DCLG: 3% growth rate for traveller needs "not part of national planning policy"

Local Government Minister Brandon Lewis has this week stressed that the application of an annual growth rate figure of 3% for assessment of Traveller accommodation needs does not represent national planning policy.

The comments came in a response to a letter from Cllr Mike Jones, chairman of the Local Government Association’s Environment and Housing Board.

Cllr Jones had sought – following a recent appeal decision and an inspector’s considerations – to clarify that the assessment of Traveller accommodation needs should be based on local evidence, as opposed to a nationally-defined figure.

In his reply, which can be viewed here, Lewis said he could not comment directly on individual cases. “However,” he added, “I wish to be absolutely clear that the annual growth rate figure of 3% does not represent national planning policy.”

The minister continued: “As you rightly say, our planning policy for traveller sites returns to councils, in consultation with their local communities, the freedom and responsibility to plan to meet their traveller community’s site needs.

“In much the same way as we expect councils to plan to meet the housing needs of their settled community, our policy sets out that local authorities should undertake and update their own assessment of future traveller site need, based on robust evidence.”

Lewis described as “unhelpful” the previous administration’s guidance for local authorities on carrying out Gypsy and Traveller Accommodation Assessments under the Housing Act 2004, “in that it uses an illustrative example of calculating future accommodation need based on the 3% growth rate figure”.

He said: “The guidance notes that the appropriate rate for individual assessments will depend on the details identified in the local authority’s own assessment of need. As such the Government is not endorsing or supporting the 3% growth rate figure, though in some cases we are aware that inspectors have, in considering the level of unmet local need when determining specific traveller appeals, used the 3% growth rate figure in the absence of a local authority’s own up-to-date assessment of need.”

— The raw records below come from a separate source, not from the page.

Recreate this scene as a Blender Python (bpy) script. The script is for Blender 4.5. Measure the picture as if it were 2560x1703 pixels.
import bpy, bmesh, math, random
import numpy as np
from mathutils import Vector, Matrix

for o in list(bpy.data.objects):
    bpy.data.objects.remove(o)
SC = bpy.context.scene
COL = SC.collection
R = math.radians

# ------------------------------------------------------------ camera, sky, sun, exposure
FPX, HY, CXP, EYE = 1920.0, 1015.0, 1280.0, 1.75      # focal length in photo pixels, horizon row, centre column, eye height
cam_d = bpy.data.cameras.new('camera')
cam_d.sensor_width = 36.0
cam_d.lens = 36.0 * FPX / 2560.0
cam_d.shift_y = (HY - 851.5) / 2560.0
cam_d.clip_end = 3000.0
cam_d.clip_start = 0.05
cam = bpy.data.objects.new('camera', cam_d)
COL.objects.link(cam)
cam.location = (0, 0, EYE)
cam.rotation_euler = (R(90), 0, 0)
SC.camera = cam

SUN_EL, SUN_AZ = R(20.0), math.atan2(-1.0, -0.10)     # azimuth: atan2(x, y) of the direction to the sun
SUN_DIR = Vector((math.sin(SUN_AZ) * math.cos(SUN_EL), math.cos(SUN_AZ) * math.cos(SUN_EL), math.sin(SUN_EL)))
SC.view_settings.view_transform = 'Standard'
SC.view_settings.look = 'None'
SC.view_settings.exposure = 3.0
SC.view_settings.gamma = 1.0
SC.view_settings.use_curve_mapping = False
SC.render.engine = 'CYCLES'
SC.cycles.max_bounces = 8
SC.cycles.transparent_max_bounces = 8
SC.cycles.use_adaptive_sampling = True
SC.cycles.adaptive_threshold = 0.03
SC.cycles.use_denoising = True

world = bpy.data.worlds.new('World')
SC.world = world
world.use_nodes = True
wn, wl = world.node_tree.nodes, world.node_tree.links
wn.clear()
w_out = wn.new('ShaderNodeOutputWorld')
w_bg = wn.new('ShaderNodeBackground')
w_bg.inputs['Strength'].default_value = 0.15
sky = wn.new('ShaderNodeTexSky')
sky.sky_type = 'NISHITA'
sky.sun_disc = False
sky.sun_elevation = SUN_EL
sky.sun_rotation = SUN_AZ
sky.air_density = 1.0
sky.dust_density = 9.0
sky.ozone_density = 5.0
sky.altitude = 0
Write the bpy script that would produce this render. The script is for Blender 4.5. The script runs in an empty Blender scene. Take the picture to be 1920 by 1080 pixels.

The DCLG minister said he considered the current guidance was in need of updating. He added that the Government would – following the consolidation of planning guidance – seek to consult on updating and streamlining the remaining elements of traveller planning guidance and also on strengthening traveller planning policy.

“We will ensure than any new guidance supports councils to accurately assess their needs and would remove ambiguous references to the 3% growth rate figure, which, I stress, is only illustrative,” Lewis said. “This would, once published, have the effect of cancelling the last Administration’s guidance.”

The minister said the DCLG would raise the issue with the Planning Inspectorate “to re-confirm that planning policy requires local authorities to robustly assess their own needs.”